While badly written work will obviously put a roadblock in the way of this rapid consumption of the story, good craft and attention to the beauty of phrase and structure does not automatically help it along.

Quite often attention is given to the whether the story is good or not, with little mention of how well it is told. The words have become a means for transferring an idea as quickly as possible into the mind of the reader, rather than a source of enjoyment for their own sake.

I would be the last to say whether that makes such books better or worse; there is no universal measure for good or bad. I would also hesitate to put the blame at the feet of authors or readers independently. Like all markets, fiction can create trends and it must follow trends. The question is whether authors, publishers, reviewers (and one would hope teachers) can engender the love of language that we possess in the same way that we pass on the love of narrative.

This seems to me to come more out of the “I read literature, you read cheap tawdry candy and sweets that will spoil your intellectual dinner sort of drivel” old debate.

Mind, not so much because I disagree that reading and reflecting is important.
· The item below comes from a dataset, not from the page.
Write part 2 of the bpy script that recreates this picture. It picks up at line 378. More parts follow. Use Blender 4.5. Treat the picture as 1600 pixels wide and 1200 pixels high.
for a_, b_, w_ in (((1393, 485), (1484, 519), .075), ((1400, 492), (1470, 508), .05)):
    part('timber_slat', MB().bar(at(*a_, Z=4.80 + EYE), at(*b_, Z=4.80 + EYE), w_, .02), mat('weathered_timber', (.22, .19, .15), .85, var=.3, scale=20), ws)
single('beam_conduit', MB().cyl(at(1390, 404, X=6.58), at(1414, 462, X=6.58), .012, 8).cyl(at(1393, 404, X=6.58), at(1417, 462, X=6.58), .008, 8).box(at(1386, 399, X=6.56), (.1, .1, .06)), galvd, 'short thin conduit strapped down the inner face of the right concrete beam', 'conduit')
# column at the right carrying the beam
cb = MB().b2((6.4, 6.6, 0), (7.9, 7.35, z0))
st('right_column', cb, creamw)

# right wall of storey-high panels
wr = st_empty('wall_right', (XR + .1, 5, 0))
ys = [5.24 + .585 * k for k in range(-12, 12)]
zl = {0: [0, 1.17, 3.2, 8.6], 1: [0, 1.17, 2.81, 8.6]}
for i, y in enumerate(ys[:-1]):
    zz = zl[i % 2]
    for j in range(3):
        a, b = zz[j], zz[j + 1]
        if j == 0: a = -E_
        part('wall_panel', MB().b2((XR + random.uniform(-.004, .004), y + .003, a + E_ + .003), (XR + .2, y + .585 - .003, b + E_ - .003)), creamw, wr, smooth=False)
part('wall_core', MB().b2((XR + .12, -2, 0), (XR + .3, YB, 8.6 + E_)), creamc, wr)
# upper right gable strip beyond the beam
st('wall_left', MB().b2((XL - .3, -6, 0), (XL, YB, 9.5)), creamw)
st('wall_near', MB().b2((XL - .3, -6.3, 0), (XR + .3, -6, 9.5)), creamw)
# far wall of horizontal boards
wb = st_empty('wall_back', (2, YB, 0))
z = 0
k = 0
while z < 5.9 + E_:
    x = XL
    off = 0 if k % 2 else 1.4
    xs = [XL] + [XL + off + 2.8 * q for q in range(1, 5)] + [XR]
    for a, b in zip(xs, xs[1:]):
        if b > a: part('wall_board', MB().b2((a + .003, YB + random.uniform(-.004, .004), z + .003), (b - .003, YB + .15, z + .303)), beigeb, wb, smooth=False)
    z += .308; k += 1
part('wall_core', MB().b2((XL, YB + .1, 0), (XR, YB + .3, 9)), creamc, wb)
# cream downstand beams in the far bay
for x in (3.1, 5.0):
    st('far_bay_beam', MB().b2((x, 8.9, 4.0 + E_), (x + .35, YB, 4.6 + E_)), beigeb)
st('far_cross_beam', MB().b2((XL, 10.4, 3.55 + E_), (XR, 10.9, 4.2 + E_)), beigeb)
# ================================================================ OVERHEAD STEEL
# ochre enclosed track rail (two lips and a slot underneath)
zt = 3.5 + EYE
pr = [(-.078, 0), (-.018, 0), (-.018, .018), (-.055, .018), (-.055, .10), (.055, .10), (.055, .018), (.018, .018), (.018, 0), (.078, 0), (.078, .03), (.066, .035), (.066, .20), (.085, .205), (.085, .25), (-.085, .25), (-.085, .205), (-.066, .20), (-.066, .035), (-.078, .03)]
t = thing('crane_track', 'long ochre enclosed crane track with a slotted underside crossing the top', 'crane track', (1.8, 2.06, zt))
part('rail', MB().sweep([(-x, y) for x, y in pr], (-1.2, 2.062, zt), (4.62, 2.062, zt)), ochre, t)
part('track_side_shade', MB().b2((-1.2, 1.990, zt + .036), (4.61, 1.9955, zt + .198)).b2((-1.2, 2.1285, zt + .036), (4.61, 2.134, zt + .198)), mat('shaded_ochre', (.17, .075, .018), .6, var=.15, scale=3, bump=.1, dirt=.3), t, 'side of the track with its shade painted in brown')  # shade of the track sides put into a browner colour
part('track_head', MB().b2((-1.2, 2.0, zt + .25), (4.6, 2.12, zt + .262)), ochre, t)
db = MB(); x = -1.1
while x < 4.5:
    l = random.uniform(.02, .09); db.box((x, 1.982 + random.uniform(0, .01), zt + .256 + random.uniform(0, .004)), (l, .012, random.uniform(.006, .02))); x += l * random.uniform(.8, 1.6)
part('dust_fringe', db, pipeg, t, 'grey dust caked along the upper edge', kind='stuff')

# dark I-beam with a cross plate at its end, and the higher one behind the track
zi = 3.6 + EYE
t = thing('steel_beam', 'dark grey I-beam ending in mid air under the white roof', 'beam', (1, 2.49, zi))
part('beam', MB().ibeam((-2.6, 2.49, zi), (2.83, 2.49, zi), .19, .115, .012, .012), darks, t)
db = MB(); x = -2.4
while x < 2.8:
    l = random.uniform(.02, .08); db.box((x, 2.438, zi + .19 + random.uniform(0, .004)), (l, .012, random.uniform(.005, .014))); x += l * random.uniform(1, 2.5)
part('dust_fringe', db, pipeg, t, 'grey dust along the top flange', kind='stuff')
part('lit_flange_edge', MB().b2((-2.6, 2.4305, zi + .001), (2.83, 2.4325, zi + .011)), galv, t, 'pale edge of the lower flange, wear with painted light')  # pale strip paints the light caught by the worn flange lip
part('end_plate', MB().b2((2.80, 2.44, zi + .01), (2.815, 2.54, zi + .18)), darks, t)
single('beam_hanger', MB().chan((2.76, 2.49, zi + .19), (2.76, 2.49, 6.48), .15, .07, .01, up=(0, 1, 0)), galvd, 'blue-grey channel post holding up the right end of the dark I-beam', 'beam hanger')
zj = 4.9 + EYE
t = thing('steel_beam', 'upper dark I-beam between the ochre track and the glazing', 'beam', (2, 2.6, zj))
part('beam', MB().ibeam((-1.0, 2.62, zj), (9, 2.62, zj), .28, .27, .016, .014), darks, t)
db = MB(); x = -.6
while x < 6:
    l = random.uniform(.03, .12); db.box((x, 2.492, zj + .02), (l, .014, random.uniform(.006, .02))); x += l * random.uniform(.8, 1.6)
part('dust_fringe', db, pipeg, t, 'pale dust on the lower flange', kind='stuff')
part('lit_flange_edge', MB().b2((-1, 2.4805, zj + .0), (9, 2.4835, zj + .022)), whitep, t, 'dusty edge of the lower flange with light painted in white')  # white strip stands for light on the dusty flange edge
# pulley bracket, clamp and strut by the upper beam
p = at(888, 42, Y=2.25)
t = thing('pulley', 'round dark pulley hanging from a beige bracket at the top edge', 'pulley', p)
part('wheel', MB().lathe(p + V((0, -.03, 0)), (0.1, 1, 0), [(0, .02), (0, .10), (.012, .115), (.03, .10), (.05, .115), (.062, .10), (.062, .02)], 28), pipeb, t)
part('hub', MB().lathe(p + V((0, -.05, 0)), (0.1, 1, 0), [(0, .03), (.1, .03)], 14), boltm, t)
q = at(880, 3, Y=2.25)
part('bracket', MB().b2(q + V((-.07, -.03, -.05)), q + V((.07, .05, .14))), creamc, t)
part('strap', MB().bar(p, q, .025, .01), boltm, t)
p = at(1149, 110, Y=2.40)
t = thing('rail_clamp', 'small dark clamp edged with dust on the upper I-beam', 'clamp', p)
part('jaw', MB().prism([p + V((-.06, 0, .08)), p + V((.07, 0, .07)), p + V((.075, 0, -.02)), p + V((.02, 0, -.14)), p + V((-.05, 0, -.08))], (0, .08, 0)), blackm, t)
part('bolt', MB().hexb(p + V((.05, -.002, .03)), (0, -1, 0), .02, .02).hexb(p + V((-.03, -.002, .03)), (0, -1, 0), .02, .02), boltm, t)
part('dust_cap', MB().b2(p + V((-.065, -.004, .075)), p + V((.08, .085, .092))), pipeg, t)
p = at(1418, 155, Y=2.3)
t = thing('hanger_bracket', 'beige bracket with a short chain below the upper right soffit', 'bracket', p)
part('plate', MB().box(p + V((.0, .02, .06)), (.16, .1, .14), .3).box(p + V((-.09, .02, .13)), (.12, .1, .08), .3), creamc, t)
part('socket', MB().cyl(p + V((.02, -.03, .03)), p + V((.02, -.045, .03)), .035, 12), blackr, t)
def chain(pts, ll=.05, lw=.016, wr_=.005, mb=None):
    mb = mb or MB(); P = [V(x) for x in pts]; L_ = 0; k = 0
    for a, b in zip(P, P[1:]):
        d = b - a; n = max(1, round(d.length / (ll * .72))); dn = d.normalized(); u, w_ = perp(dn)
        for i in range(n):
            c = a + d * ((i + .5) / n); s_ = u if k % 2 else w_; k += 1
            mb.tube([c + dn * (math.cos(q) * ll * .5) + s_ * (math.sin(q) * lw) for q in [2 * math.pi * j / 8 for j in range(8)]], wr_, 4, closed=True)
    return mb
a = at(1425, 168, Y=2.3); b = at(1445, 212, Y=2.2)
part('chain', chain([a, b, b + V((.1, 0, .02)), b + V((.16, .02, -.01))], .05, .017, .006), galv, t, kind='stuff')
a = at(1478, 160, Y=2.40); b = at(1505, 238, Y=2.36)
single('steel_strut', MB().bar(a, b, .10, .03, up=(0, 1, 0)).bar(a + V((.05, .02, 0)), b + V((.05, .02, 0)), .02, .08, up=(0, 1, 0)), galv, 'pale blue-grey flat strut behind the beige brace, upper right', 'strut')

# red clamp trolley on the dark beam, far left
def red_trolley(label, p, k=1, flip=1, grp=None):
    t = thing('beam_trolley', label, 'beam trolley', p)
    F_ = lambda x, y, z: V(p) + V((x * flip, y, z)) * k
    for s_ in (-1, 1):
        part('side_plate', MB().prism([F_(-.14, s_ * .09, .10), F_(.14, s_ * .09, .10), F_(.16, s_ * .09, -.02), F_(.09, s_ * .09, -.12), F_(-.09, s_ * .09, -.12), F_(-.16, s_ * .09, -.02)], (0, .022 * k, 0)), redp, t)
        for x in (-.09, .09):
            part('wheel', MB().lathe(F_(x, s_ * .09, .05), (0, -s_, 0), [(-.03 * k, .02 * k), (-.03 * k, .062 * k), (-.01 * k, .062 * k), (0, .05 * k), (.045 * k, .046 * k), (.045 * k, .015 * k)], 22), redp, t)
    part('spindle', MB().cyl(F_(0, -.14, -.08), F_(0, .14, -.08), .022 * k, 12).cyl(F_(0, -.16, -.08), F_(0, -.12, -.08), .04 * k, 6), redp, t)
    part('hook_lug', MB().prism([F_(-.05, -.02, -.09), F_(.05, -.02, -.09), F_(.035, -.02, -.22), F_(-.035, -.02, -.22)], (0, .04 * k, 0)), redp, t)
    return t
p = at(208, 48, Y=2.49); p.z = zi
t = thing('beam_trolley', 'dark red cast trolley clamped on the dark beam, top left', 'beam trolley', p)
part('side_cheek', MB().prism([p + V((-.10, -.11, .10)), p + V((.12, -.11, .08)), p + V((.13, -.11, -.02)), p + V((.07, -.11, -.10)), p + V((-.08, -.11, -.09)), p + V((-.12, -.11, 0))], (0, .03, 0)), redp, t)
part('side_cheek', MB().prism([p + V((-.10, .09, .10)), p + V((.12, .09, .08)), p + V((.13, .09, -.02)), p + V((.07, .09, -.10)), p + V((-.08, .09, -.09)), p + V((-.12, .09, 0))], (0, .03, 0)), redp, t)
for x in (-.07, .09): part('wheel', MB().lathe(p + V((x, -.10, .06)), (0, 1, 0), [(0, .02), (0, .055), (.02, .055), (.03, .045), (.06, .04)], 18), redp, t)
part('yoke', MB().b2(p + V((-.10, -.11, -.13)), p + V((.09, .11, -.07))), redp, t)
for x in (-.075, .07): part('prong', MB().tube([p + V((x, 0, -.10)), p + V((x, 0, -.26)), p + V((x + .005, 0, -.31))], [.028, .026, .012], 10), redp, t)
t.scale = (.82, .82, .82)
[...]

But, because this is an old conflict. People want to hate on folks like Brown and Meyer, but you know at least they’ve got people reading.

And, as a genre haven’t we spent enough time defending our own literary interests from snooty prats who just wanted to run us down and our genre down?

I’m pretty sure we can discuss the importance of different reading techniques, critical reading, pleasure reading, reflective reading, any of the ways in which we can develop skills to get value out of reading.

Because, I’m pretty sure only English majors think there is any value to reading fiction. You want to learn about something, go read a scholarly work on the subject. The point is we all have our own pretensions about our choice of fiction. This is wholly separate from the importance of developing sturdy critical thinking skills.